In recent months the government had been making progress by developing a stronger relationship with China and hosting the G8 and G20 summits.

But despite the international attention, Canada showed poorly on the second ballot of Tuesday's UN vote — scoring just 78 votes to rival Portugal's 113 in a vote that needed a two-thirds majority to win.

John McNee, Canada's UN ambassador, made the surprise announcement that Canada would pull out shortly after.

Heinbecker said that despite the loss, the country should continue to strive for a spot on the council.

"The fact is the UN is too important to ignore," Heinbecker said.

"The UN is in some sense the central operating system … the UN charter is the basis of international law, so from the Canadian government perspective, I don't think it's possible just to walk away from the UN and say it doesn't matter.

Conservatives insisted Canada's bid was "strong" and "principled," and blamed the opposition — Liberal Leader Michael Ignatieff in particular — for the defeat.

"I do not in any way see this as a repudiation of Canada's foreign policy," Foreign Affairs Minister Lawrence Cannon said Tuesday. "The principles underlying our foreign policy, such as freedom, democracy, respect for human rights and the rule of law, were the basis of all our decisions."

Cannon said the Canadian government will continue to work with its UN partners despite the outcome. Germany won one of two seats up for grabs in the first round of voting earlier Tuesday, with 128 of 191 ballots cast, while Portugal came second with 122 votes and Canada collected 114.

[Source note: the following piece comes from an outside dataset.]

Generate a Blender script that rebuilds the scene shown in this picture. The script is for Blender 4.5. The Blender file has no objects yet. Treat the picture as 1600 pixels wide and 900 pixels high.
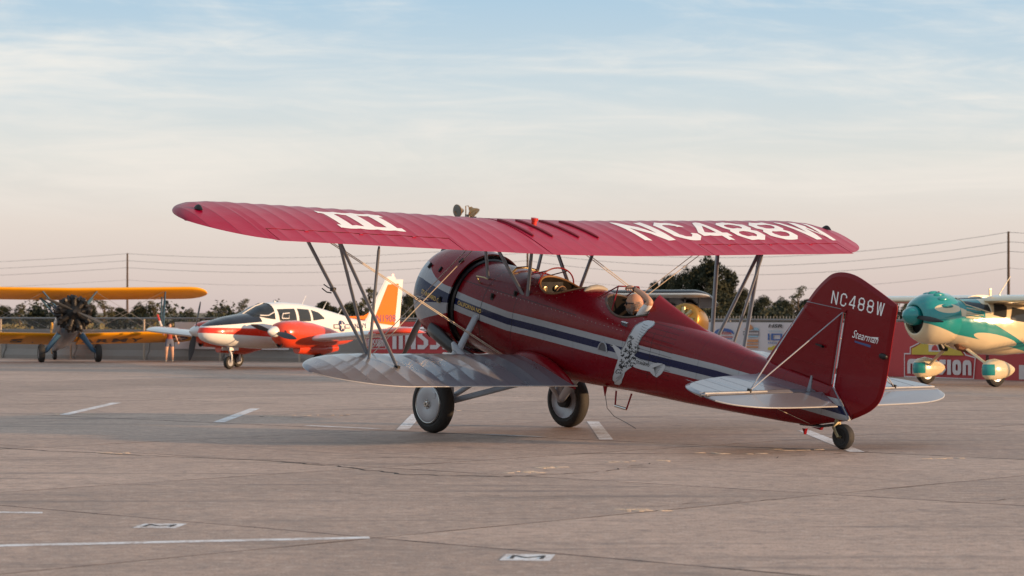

It is the first time Canada has failed in its bid for a Security Council seat. Canada has been on the Security Council six times, roughly once a decade, since the 1940s. The country's last term ended in 2000. Germany and Portugal have also been on the council before. Canada campaigned for nine years — since its last term on the council — for a seat. In the final days of Tuesday's bid, Canada wined and dined diplomats, offering them gifts of Canadian beer and maple syrup.